▶ [SHORT PROBLEM]:
Lines containing the word "objects" are to be located and copied.

┌────────

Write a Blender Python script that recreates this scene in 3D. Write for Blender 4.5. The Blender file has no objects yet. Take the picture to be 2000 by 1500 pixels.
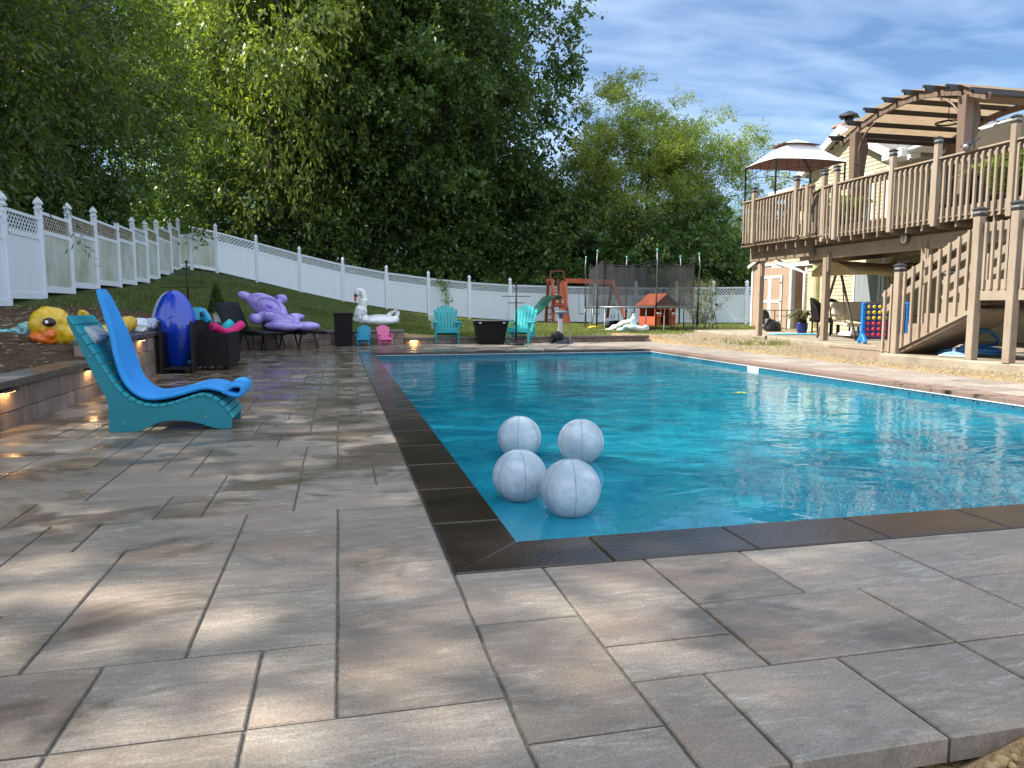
import bpy, bmesh, math, random
import numpy as np
from mathutils import Vector, Matrix, Euler
random.seed(7); RNG = np.random.default_rng(7)
sc = bpy.context.scene
COL = sc.collection
R = math.radians

# ------------------------------------------------------------------ camera
EYE = np.array([0.0, 0.0, 0.97])
FPX, PITCH, YAW = 1446.6, R(6.033), R(13.146)
_cy, _sy, _cp, _sp = math.cos(YAW), math.sin(YAW), math.cos(PITCH), math.sin(PITCH)
FW = np.array([_sy*_cp, _cy*_cp, -_sp]); RT = np.array([_cy, -_sy, 0.0]); UP = np.cross(RT, FW)
cam = bpy.data.cameras.new('camera'); camo = bpy.data.objects.new('camera', cam); COL.objects.link(camo)
M = Matrix.Identity(4)
for i in range(3):
    M[i][0], M[i][1], M[i][2], M[i][3] = RT[i], UP[i], -FW[i], EYE[i]
camo.matrix_world = M
cam.sensor_width = 36.0; cam.lens = FPX/2000*36.0; cam.clip_start = 0.05; cam.clip_end = 2000.0
sc.camera = camo

# ------------------------------------------------------------------ sky and sun
SUN_EL = R(47.0); SUN_DIR = Vector((-0.965, 0.26, 0.0)).normalized()
SUN_AZ = math.atan2(SUN_DIR.x, SUN_DIR.y)             # clockwise from +Y
world = bpy.data.worlds.new('World'); sc.world = world; world.use_nodes = True
nt = world.node_tree; nt.nodes.clear()
wo = nt.nodes.new('ShaderNodeOutputWorld'); bg = nt.nodes.new('ShaderNodeBackground')
sky = nt.nodes.new('ShaderNodeTexSky'); sky.sky_type = 'NISHITA'; sky.sun_disc = False
sky.sun_elevation = SUN_EL; sky.sun_rotation = SUN_AZ; sky.air_density = 1.15; sky.dust_density = 0.0; sky.ozone_density = 3.5
tc = nt.nodes.new('ShaderNodeTexCoord')
sep = nt.nodes.new('ShaderNodeSeparateXYZ'); nt.links.new(tc.outputs['Generated'], sep.inputs[0])
def wm(op, a, b):
    n = nt.nodes.new('ShaderNodeMath'); n.operation = op
    for k, v in ((0, a), (1, b)):
        if isinstance(v, (int, float)): n.inputs[k].default_value = v
        else: nt.links.new(v, n.inputs[k])
    return n.outputs[0]
zz = wm('ADD', wm('MAXIMUM', sep.outputs[2], 0.0), 0.09)
cmb = nt.nodes.new('ShaderNodeCombineXYZ')
nt.links.new(wm('DIVIDE', sep.outputs[0], zz), cmb.inputs[0]); nt.links.new(wm('DIVIDE', sep.outputs[1], zz), cmb.inputs[1])
mp = nt.nodes.new('ShaderNodeMapping'); mp.inputs['Rotation'].default_value = (0, 0, R(62)); mp.inputs['Scale'].default_value = (1.0, 2.1, 1.0)
nt.links.new(cmb.outputs[0], mp.inputs[0])
n1 = nt.nodes.new('ShaderNodeTexNoise'); n1.inputs['Scale'].default_value = 2.6; n1.inputs['Detail'].default_value = 7.0; n1.inputs['Roughness'].default_value = 0.5; n1.inputs['Distortion'].default_value = 0.25
nt.links.new(mp.outputs[0], n1.inputs['Vector'])
n2 = nt.nodes.new('ShaderNodeTexNoise'); n2.inputs['Scale'].default_value = 0.42; n2.inputs['Detail'].default_value = 4.0
nt.links.new(mp.outputs[0], n2.inputs['Vector'])
cr = nt.nodes.new('ShaderNodeValToRGB'); cr.color_ramp.elements[0].position = 0.80; cr.color_ramp.elements[1].position = 1.36
nt.links.new(wm('ADD', n1.outputs['Fac'], n2.outputs['Fac']), cr.inputs[0])
cr.color_ramp.elements[0].position = 0.84; cr.color_ramp.elements[1].position = 1.0
mr = nt.nodes.new('ShaderNodeMapRange'); mr.inputs['From Min'].default_value = 0.78; mr.inputs['From Max'].default_value = 1.25; mr.inputs['To Min'].default_value = 0.12; mr.inputs['To Max'].default_value = 1.0
nt.links.new(wm('ADD', n1.outputs['Fac'], n2.outputs['Fac']), mr.inputs['Value'])
# bright cloud added overhead and behind for fill light, thin streaks towards the deck
mx = nt.nodes.new('ShaderNodeMixRGB'); mx.inputs[2].default_value = (7.8, 10.0, 13.0, 1)
tint = nt.nodes.new('ShaderNodeMixRGB'); tint.blend_type = 'MULTIPLY'; tint.inputs[0].default_value = 1.0; tint.inputs[2].default_value = (0.82, 1.0, 1.22, 1); nt.links.new(sky.outputs[0], tint.inputs[1])
nt.links.new(wm('MULTIPLY', mr.outputs[0], 0.55), mx.inputs[0]); nt.links.new(tint.outputs[0], mx.inputs[1])
bk = nt.nodes.new('ShaderNodeMapRange'); bk.interpolation_type = 'SMOOTHSTEP'; bk.inputs['From Min'].default_value = 0.42; bk.inputs['From Max'].default_value = -0.75
nt.links.new(wm('SUBTRACT', wm('ADD', wm('MULTIPLY', sep.outputs[0], 0.10), wm('MULTIPLY', sep.outputs[1], 0.9)), wm('MULTIPLY', sep.outputs[2], 0.75)), bk.inputs['Value'])
mx2 = nt.nodes.new('ShaderNodeMixRGB'); mx2.inputs[2].default_value = (13.5, 15, 17.5, 1)
nt.links.new(wm('MULTIPLY', bk.outputs[0], 0.8), mx2.inputs[0]); nt.links.new(mx.outputs[0], mx2.inputs[1])
nt.links.new(mx2.outputs[0], bg.inputs[0]); bg.inputs[1].default_value = 0.06
nt.links.new(bg.outputs[0], wo.inputs[0])
sun = bpy.data.lights.new('sun', 'SUN'); sun.energy = 5.0; sun.angle = R(0.53); sun.color = (1.0, 0.94, 0.84)
so = bpy.data.objects.new('sun', sun); COL.objects.link(so)
sd = Vector((SUN_DIR.x*math.cos(SUN_EL), SUN_DIR.y*math.cos(SUN_EL), math.sin(SUN_EL)))
so.rotation_euler = sd.to_track_quat('Z', 'Y').to_euler(); so.location = (-20, 10, 30)
sc.view_settings.view_transform = 'Standard'; sc.view_settings.look = 'None'; sc.view_settings.gamma = 1.0
sc.view_settings.exposure = 1.0
sc.cycles.max_bounces = 7; sc.cycles.diffuse_bounces = 3; sc.cycles.glossy_bounces = 3
sc.cycles.transparent_max_bounces = 12; sc.cycles.transmission_bounces = 3
sc.cycles.sample_clamp_indirect = 6.0

# ------------------------------------------------------------------ measuring helpers (a photo point turned into a place)
def ray(px, py): return FW + RT*((px-1000)/FPX) - UP*((py-750)/FPX)
def G(px, py, z=0.0):
    d = ray(px, py); return Vector(EYE + d*((z-EYE[2])/d[2]))
def DP(px, py, dist): return Vector(EYE + ray(px, py)*dist)
def atX(px, py, X):
    d = ray(px, py); return Vector(EYE + d*(X/d[0]))
def atY(px, py, Y):
    d = ray(px, py); return Vector(EYE + d*(Y/d[1]))

# ------------------------------------------------------------------ materials
MATS = {}
def lin(r, g, b):
    f = lambda c: ((c/255+0.055)/1.055)**2.4 if c/255 > 0.04045 else c/255/12.92
    return (f(r), f(g), f(b), 1.0)
class NT:
    def __init__(s, name):
        s.m = bpy.data.materials.new(name); s.m.use_nodes = True; s.t = s.m.node_tree
        s.b = s.t.nodes['Principled BSDF']; s.out = s.t.nodes['Material Output']; s.tc = None
    def n(s, typ, **kw):
        x = s.t.nodes.new(typ)
        for k, v in kw.items(): setattr(x, k, v)
        return x
    def l(s, a, b): s.t.links.new(a, b)
    def coord(s, kind='Object', scale=(1, 1, 1), rot=(0, 0, 0), loc=(0, 0, 0)):
        if s.tc is None: s.tc = s.n('ShaderNodeTexCoord')
        mp = s.n('ShaderNodeMapping'); mp.inputs['Scale'].default_value = scale; mp.inputs['Rotation'].default_value = rot; mp.inputs['Location'].default_value = loc
        s.l(s.tc.outputs[kind], mp.inputs[0]); return mp.outputs[0]
    def wcoord(s, scale=(1, 1, 1), rot=(0, 0, 0)):
        g = s.n('ShaderNodeNewGeometry'); mp = s.n('ShaderNodeMapping'); mp.inputs['Scale'].default_value = scale; mp.inputs['Rotation'].default_value = rot
        s.l(g.outputs['Position'], mp.inputs[0]); return mp.outputs[0]
    def noise(s, vec, scale, detail=4, rough=0.55, dist=0.0):
        x = s.n('ShaderNodeTexNoise'); x.inputs['Scale'].default_value = scale; x.inputs['Detail'].default_value = detail
        x.inputs['Roughness'].default_value = rough; x.inputs['Distortion'].default_value = dist
        s.l(vec, x.inputs['Vector']); return x.outputs['Fac']
    def rng(s, v, a, b, c=0.0, d=1.0):
        x = s.n('ShaderNodeMapRange'); 
        for k, q in zip(('From Min', 'From Max', 'To Min', 'To Max'), (a, b, c, d)): x.inputs[k].default_value = q
        s.l(v, x.inputs['Value']); return x.outputs[0]
    def mix(s, f, a, b, mode='MIX'):
        x = s.n('ShaderNodeMixRGB', blend_type=mode)
        for k, q in ((0, f), (1, a), (2, b)):
            if isinstance(q, (int, float)): x.inputs[k].default_value = q
            elif isinstance(q, tuple): x.inputs[k].default_value = q if len(q) == 4 else q+(1,)
            else: s.l(q, x.inputs[k])
        return x.outputs[0]
    def math(s, op, a, b=0.0):
        x = s.n('ShaderNodeMath', operation=op)
        for k, q in ((0, a), (1, b)):
            if isinstance(q, (int, float)): x.inputs[k].default_value = q
            else: s.l(q, x.inputs[k])
        return x.outputs[0]
    def bump(s, h, strength=0.3, dist=0.01, prev=None):
        x = s.n('ShaderNodeBump'); x.inputs['Strength'].default_value = strength; x.inputs['Distance'].default_value = dist
        s.l(h, x.inputs['Height'])
        if prev is not None: s.l(prev, x.inputs['Normal'])
        return x.outputs[0]
def mat(name, c, rough=0.6, var=0.15, scale=3.0, bump=0.0, bscale=None, metal=0.0, spec=0.5, stretch=(1, 1, 1), trans=0.0, emit=None, alpha=None, coat=0.0, c2=None, rvar=0.0):
    if name in MATS: return MATS[name]
    n = NT(name); v = n.coord('Object', stretch)
    f = n.noise(v, scale, 6, 0.6)
    c = tuple(c[:3])
    cb = tuple(c2[:3]) if c2 else tuple(min(1, x*(1+var)) for x in c)
    ca = c if c2 else tuple(x*(1-var) for x in c)
    n.l(n.mix(n.rng(f, 0.3, 0.7), ca, cb), n.b.inputs['Base Color'])
    n.b.inputs['Roughness'].default_value = rough; n.b.inputs['Metallic'].default_value = metal
    if rvar:
        n.l(n.rng(n.noise(v, scale*2.3, 5), 0.3, 0.7, max(0.03, rough-rvar), min(1, rough+rvar)), n.b.inputs['Roughness'])
    n.b.inputs['Specular IOR Level'].default_value = spec; n.b.inputs['Coat Weight'].default_value = coat
    n.b.inputs['Transmission Weight'].default_value = trans
    if alpha is not None: n.b.inputs['Alpha'].default_value = alpha
    if emit: n.b.inputs['Emission Color'].default_value = tuple(emit[:3])+(1,); n.b.inputs['Emission Strength'].default_value = emit[3]
    if bump: n.l(n.bump(n.noise(v, bscale or scale*4, 5), bump, 0.02), n.b.inputs['Normal'])
    MATS[name] = n.m; return n.m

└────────

▶ [SOLVED PROBLEM]:
Write a Blender Python script that recreates this scene in 3D. Write for Blender 4.5. The Blender file has no objects yet. Take the picture to be 2000 by 1500 pixels.
cam = bpy.data.cameras.new('camera'); camo = bpy.data.objects.new('camera', cam); COL.objects.link(camo)
so = bpy.data.objects.new('sun', sun); COL.objects.link(so)